## start DATA PROVIDED

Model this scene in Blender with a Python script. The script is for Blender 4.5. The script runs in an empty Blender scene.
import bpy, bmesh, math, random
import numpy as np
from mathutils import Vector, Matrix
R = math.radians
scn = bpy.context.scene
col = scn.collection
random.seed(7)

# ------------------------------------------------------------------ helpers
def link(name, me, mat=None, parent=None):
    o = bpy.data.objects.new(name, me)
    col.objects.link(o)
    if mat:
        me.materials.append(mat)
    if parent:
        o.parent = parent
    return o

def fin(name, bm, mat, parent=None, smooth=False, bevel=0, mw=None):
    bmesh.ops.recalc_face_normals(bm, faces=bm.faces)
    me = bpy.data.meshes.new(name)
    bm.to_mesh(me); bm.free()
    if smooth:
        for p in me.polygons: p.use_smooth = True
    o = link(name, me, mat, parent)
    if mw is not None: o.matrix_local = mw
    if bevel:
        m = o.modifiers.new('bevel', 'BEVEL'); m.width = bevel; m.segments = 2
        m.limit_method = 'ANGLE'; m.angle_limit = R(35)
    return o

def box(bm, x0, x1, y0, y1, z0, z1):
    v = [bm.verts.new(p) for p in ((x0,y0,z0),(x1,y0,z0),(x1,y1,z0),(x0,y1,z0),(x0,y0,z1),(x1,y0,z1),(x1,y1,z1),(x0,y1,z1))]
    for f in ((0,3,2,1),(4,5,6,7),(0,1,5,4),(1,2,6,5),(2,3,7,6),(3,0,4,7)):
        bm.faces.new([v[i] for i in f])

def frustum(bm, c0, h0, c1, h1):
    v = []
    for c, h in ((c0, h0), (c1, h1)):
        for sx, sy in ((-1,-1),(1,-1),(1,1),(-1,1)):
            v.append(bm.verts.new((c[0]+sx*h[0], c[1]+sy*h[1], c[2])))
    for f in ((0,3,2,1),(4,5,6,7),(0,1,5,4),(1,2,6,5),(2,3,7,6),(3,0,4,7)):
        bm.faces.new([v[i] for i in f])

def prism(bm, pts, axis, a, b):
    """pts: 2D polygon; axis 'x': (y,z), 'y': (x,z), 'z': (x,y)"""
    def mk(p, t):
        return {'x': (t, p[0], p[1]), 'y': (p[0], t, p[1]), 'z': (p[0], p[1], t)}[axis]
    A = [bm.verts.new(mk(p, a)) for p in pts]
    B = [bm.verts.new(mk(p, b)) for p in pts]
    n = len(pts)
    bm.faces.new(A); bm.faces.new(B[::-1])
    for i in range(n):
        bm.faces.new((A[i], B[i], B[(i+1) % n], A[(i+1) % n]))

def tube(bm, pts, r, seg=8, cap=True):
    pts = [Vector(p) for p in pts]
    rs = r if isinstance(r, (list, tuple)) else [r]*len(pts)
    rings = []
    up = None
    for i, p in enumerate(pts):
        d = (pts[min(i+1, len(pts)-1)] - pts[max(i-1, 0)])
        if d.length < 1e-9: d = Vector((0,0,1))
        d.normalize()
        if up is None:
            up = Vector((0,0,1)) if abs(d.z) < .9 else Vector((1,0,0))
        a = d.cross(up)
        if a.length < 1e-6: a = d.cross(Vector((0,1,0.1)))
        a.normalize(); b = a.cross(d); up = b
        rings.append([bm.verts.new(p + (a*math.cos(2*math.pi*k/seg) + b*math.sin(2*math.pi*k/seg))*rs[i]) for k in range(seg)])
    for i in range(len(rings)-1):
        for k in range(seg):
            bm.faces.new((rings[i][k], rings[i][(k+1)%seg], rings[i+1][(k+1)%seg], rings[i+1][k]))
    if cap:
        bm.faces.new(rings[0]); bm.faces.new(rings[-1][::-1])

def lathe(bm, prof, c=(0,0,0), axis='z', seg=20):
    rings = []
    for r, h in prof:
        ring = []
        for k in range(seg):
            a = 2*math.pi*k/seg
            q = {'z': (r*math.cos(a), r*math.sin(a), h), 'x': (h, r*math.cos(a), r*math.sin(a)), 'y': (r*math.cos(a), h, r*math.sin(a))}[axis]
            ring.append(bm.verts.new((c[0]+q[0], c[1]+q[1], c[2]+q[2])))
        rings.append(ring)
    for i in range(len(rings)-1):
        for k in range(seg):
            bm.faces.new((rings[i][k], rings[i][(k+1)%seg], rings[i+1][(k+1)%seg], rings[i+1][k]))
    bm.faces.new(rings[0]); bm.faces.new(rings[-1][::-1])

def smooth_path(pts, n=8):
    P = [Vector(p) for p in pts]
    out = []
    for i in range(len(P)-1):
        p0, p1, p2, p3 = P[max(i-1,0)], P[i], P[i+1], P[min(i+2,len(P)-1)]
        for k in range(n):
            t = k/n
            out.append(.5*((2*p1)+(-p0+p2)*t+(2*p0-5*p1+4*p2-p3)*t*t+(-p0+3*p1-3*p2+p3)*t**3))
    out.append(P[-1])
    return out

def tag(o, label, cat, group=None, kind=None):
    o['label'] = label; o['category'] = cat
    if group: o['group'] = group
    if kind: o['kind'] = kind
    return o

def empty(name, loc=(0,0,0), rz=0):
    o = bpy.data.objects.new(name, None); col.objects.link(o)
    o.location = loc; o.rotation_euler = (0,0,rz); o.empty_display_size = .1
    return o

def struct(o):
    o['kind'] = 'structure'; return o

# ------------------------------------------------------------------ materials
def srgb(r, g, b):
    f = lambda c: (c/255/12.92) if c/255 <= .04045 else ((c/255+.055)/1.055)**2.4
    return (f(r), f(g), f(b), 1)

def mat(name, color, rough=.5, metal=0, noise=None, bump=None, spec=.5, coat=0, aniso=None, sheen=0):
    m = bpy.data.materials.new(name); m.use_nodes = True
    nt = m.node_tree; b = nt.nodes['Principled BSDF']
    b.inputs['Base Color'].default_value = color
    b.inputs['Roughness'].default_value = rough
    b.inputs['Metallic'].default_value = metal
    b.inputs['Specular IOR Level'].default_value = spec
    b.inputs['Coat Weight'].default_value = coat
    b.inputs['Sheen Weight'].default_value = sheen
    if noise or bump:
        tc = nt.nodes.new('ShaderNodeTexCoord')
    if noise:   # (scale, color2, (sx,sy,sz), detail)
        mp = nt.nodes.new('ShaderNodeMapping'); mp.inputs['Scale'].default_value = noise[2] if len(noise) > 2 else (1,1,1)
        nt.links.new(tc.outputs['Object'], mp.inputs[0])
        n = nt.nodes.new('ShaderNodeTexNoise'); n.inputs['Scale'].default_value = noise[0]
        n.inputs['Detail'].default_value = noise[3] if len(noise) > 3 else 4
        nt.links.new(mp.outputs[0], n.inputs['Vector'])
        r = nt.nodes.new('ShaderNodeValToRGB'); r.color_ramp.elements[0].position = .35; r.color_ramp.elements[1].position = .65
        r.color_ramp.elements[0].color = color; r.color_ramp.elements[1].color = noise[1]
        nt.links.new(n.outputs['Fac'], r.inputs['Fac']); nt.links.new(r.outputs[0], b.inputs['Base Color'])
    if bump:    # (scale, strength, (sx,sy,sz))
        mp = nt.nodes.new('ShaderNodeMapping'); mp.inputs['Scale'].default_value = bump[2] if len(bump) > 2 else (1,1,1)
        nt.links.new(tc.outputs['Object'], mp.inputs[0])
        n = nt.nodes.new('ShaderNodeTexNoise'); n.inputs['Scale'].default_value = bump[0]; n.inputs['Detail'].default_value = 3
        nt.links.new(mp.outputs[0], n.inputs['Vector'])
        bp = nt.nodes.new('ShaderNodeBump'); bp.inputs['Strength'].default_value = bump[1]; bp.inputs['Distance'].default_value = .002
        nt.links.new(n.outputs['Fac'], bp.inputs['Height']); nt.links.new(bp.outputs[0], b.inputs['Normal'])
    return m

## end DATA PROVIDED

Output the complete data exactly as written.

WRITTEN REPLY:
Model this scene in Blender with a Python script. The script is for Blender 4.5. The script runs in an empty Blender scene.
import bpy, bmesh, math, random
import numpy as np
from mathutils import Vector, Matrix
R = math.radians
scn = bpy.context.scene
col = scn.collection
random.seed(7)

# ------------------------------------------------------------------ helpers
def link(name, me, mat=None, parent=None):
    o = bpy.data.objects.new(name, me)
    col.objects.link(o)
    if mat:
        me.materials.append(mat)
    if parent:
        o.parent = parent
    return o

def fin(name, bm, mat, parent=None, smooth=False, bevel=0, mw=None):
    bmesh.ops.recalc_face_normals(bm, faces=bm.faces)
    me = bpy.data.meshes.new(name)
    bm.to_mesh(me); bm.free()
    if smooth:
        for p in me.polygons: p.use_smooth = True
    o = link(name, me, mat, parent)
    if mw is not None: o.matrix_local = mw
    if bevel:
        m = o.modifiers.new('bevel', 'BEVEL'); m.width = bevel; m.segments = 2
        m.limit_method = 'ANGLE'; m.angle_limit = R(35)
    return o

def box(bm, x0, x1, y0, y1, z0, z1):
    v = [bm.verts.new(p) for p in ((x0,y0,z0),(x1,y0,z0),(x1,y1,z0),(x0,y1,z0),(x0,y0,z1),(x1,y0,z1),(x1,y1,z1),(x0,y1,z1))]
    for f in ((0,3,2,1),(4,5,6,7),(0,1,5,4),(1,2,6,5),(2,3,7,6),(3,0,4,7)):
        bm.faces.new([v[i] for i in f])

def frustum(bm, c0, h0, c1, h1):
    v = []
    for c, h in ((c0, h0), (c1, h1)):
        for sx, sy in ((-1,-1),(1,-1),(1,1),(-1,1)):
            v.append(bm.verts.new((c[0]+sx*h[0], c[1]+sy*h[1], c[2])))
    for f in ((0,3,2,1),(4,5,6,7),(0,1,5,4),(1,2,6,5),(2,3,7,6),(3,0,4,7)):
        bm.faces.new([v[i] for i in f])

def prism(bm, pts, axis, a, b):
    """pts: 2D polygon; axis 'x': (y,z), 'y': (x,z), 'z': (x,y)"""
    def mk(p, t):
        return {'x': (t, p[0], p[1]), 'y': (p[0], t, p[1]), 'z': (p[0], p[1], t)}[axis]
    A = [bm.verts.new(mk(p, a)) for p in pts]
    B = [bm.verts.new(mk(p, b)) for p in pts]
    n = len(pts)
    bm.faces.new(A); bm.faces.new(B[::-1])
    for i in range(n):
        bm.faces.new((A[i], B[i], B[(i+1) % n], A[(i+1) % n]))

def tube(bm, pts, r, seg=8, cap=True):
    pts = [Vector(p) for p in pts]
    rs = r if isinstance(r, (list, tuple)) else [r]*len(pts)
    rings = []
    up = None
    for i, p in enumerate(pts):
        d = (pts[min(i+1, len(pts)-1)] - pts[max(i-1, 0)])
        if d.length < 1e-9: d = Vector((0,0,1))
        d.normalize()
        if up is None:
            up = Vector((0,0,1)) if abs(d.z) < .9 else Vector((1,0,0))
        a = d.cross(up)
        if a.length < 1e-6: a = d.cross(Vector((0,1,0.1)))
        a.normalize(); b = a.cross(d); up = b
        rings.append([bm.verts.new(p + (a*math.cos(2*math.pi*k/seg) + b*math.sin(2*math.pi*k/seg))*rs[i]) for k in range(seg)])
    for i in range(len(rings)-1):
        for k in range(seg):
            bm.faces.new((rings[i][k], rings[i][(k+1)%seg], rings[i+1][(k+1)%seg], rings[i+1][k]))
    if cap:
        bm.faces.new(rings[0]); bm.faces.new(rings[-1][::-1])

def lathe(bm, prof, c=(0,0,0), axis='z', seg=20):
    rings = []
    for r, h in prof:
        ring = []
        for k in range(seg):
            a = 2*math.pi*k/seg
            q = {'z': (r*math.cos(a), r*math.sin(a), h), 'x': (h, r*math.cos(a), r*math.sin(a)), 'y': (r*math.cos(a), h, r*math.sin(a))}[axis]
            ring.append(bm.verts.new((c[0]+q[0], c[1]+q[1], c[2]+q[2])))
        rings.append(ring)
    for i in range(len(rings)-1):
        for k in range(seg):
            bm.faces.new((rings[i][k], rings[i][(k+1)%seg], rings[i+1][(k+1)%seg], rings[i+1][k]))
    bm.faces.new(rings[0]); bm.faces.new(rings[-1][::-1])

def smooth_path(pts, n=8):
    P = [Vector(p) for p in pts]
    out = []
    for i in range(len(P)-1):
        p0, p1, p2, p3 = P[max(i-1,0)], P[i], P[i+1], P[min(i+2,len(P)-1)]
        for k in range(n):
            t = k/n
            out.append(.5*((2*p1)+(-p0+p2)*t+(2*p0-5*p1+4*p2-p3)*t*t+(-p0+3*p1-3*p2+p3)*t**3))
    out.append(P[-1])
    return out

def tag(o, label, cat, group=None, kind=None):
    o['label'] = label; o['category'] = cat
    if group: o['group'] = group
    if kind: o['kind'] = kind
    return o

def empty(name, loc=(0,0,0), rz=0):
    o = bpy.data.objects.new(name, None); col.objects.link(o)
    o.location = loc; o.rotation_euler = (0,0,rz); o.empty_display_size = .1
    return o

def struct(o):
    o['kind'] = 'structure'; return o

# ------------------------------------------------------------------ materials
def srgb(r, g, b):
    f = lambda c: (c/255/12.92) if c/255 <= .04045 else ((c/255+.055)/1.055)**2.4
    return (f(r), f(g), f(b), 1)

def mat(name, color, rough=.5, metal=0, noise=None, bump=None, spec=.5, coat=0, aniso=None, sheen=0):
    m = bpy.data.materials.new(name); m.use_nodes = True
    nt = m.node_tree; b = nt.nodes['Principled BSDF']
    b.inputs['Base Color'].default_value = color
    b.inputs['Roughness'].default_value = rough
    b.inputs['Metallic'].default_value = metal
    b.inputs['Specular IOR Level'].default_value = spec
    b.inputs['Coat Weight'].default_value = coat
    b.inputs['Sheen Weight'].default_value = sheen
    if noise or bump:
        tc = nt.nodes.new('ShaderNodeTexCoord')
    if noise:   # (scale, color2, (sx,sy,sz), detail)
        mp = nt.nodes.new('ShaderNodeMapping'); mp.inputs['Scale'].default_value = noise[2] if len(noise) > 2 else (1,1,1)
        nt.links.new(tc.outputs['Object'], mp.inputs[0])
        n = nt.nodes.new('ShaderNodeTexNoise'); n.inputs['Scale'].default_value = noise[0]
        n.inputs['Detail'].default_value = noise[3] if len(noise) > 3 else 4
        nt.links.new(mp.outputs[0], n.inputs['Vector'])
        r = nt.nodes.new('ShaderNodeValToRGB'); r.color_ramp.elements[0].position = .35; r.color_ramp.elements[1].position = .65
        r.color_ramp.elements[0].color = color; r.color_ramp.elements[1].color = noise[1]
        nt.links.new(n.outputs['Fac'], r.inputs['Fac']); nt.links.new(r.outputs[0], b.inputs['Base Color'])
    if bump:    # (scale, strength, (sx,sy,sz))
        mp = nt.nodes.new('ShaderNodeMapping'); mp.inputs['Scale'].default_value = bump[2] if len(bump) > 2 else (1,1,1)
        nt.links.new(tc.outputs['Object'], mp.inputs[0])
        n = nt.nodes.new('ShaderNodeTexNoise'); n.inputs['Scale'].default_value = bump[0]; n.inputs['Detail'].default_value = 3
        nt.links.new(mp.outputs[0], n.inputs['Vector'])
        bp = nt.nodes.new('ShaderNodeBump'); bp.inputs['Strength'].default_value = bump[1]; bp.inputs['Distance'].default_value = .002
        nt.links.new(n.outputs['Fac'], bp.inputs['Height']); nt.links.new(bp.outputs[0], b.inputs['Normal'])
    return m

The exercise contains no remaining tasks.